Vous pensez vraiment que le cinéma peut inciter à une prise de conscience ?
Oui, le cinéma aide à sensibiliser à éduquer et à revendiquer. Il peut faire évoluer beaucoup de choses aussi. La jeunesse africaine est en train de se mobiliser parce qu’elle en a assez que le continent soit mis à l’écart des enjeux économiques mondiaux et qu’on nous donne des leçons de bonne gouvernance. Comme je le dis dans mon film, voter c’est faire un pas en avant.
Quels sont vos projets après Un pas en avant – les dessous de la corruption ?

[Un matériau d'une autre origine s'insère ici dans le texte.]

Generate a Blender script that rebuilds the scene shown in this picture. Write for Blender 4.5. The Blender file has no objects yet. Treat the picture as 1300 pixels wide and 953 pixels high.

J’ai terminé mon prochain scénario qui va parler encore de la Françafrique. Il s’agira d’un film sur la nationalisation des matières premières en Afrique. Cette fois, ce ne sera pas une comédie mais un drame. Je cherche encore des financements en Afrique pour, si tout va bien, le tourner courant 2012. On verra. Tant que des Africains continueront à me faire confiance et à financer mes films, je continuerai à les représenter. Toutes ces images que j’ai faites dans Un pas en avant – les dessous de la corruption je ne les ai pas inventées, elles existent réellement. Ce ne sont pas des décors construits. Pourtant, on m’a reproché que le village soit trop propre, comme si j’avais eu le temps de le nettoyer ! Dans Un pas en avant – les dessous de la corruption, je demande que l’on balaye devant notre porte avant de se plaindre tout le temps des autres. Il faut qu’on arrive à trouver enfin un équilibre entre les Africains et les Européens pour que tout le monde soit gagnant. On peut ne pas aimer le film mais on ne peut pas m’enlever ma sincérité et l’envie de bien faire et de me battre pour mes idées.